Who’s Jewish in Britain?

Posted by – November 9, 2009 – Share on Facebook

Great Britain’s Supreme Court took up an old question: Who is a Jew? And who gets to decide?

While the surface case involved a challenge to the admissions policy of a London Jewish High School, it’s touched a nerve in Britain’s community of 300,000 Jews. The NY Times reports that

Under a 2006 law, the schools can in busy years give preference to applicants within their own faiths, using criteria laid down by a designated religious authority.

The problem? Different denominations within Judaism (yes, Virginia, there are different denominations in Judaism) have different rules that apply to the question of “Who is a Jew?” (That’s nothing new; it’s been around for about 6,000 years, since Abraham and the dinosaurs walked the planet together and Ruth converted before marrying Boaz and descending David.) The school in question in Britain is Orthodox, which defines Judaism matralineally, which the appeals court determined was discriminatory; an ethnic test. It’s problematic that Britain’s government could determine a person’s religion that conflicts with what that person’s religion actually stipulates. Oy vay.
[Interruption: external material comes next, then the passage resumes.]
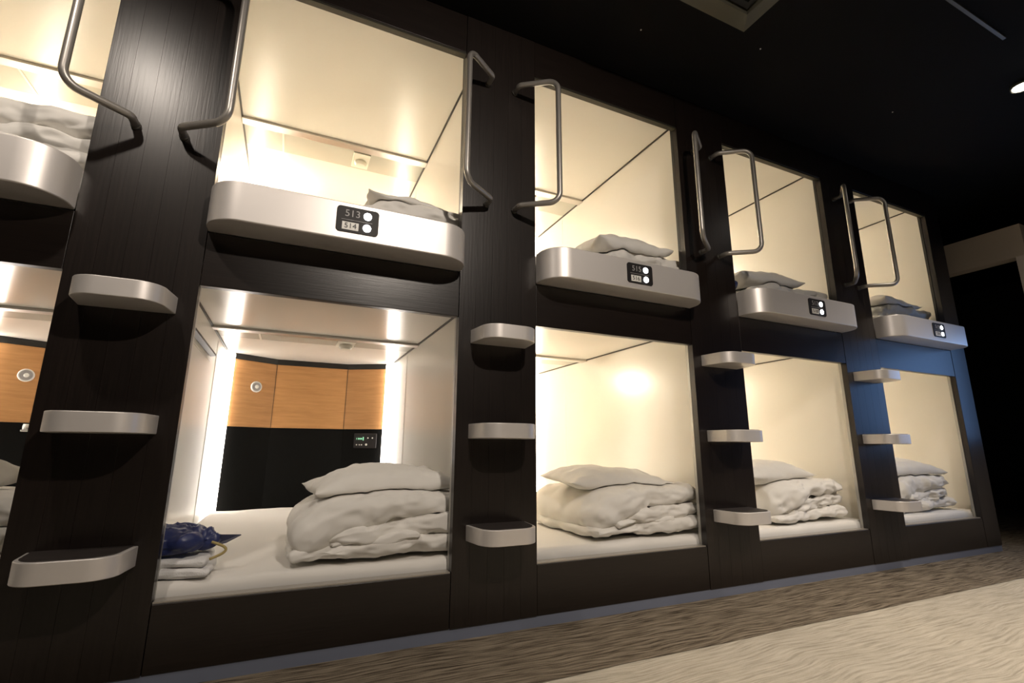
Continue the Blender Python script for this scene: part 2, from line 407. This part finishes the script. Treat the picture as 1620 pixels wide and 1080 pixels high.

Israel has a Law of Return (LOR) that is the law of that land. Interesting cases in Israeli law:

  1. Brother Daniel case: born Jewish, converted to Catholicism, (became a monk), helped Jews during the Holocaust years. Decision: not Jewish. He converted away from Judaism. You can’t be two religions at the same time. This case sparked the enactment of the LOR and a major decision about conversion.
  2. Which denomination of Judaism’s conversions are recognized in Israel? After the Shoshanna Miller Case in 1980, the Neerman Committee was formed (but failed to pass a law) and in December 1998, Jerusalem District Court Judge Vardi Zeiler ruled that Conservative and Reform converts are allowed to be registered at the Interior Ministry as Jews, regardless of where the conversion took place. Following this case, appeals were expected and legislation has been proposed to allow only Orthodox conversions. The conversion issue has yet to be resolved.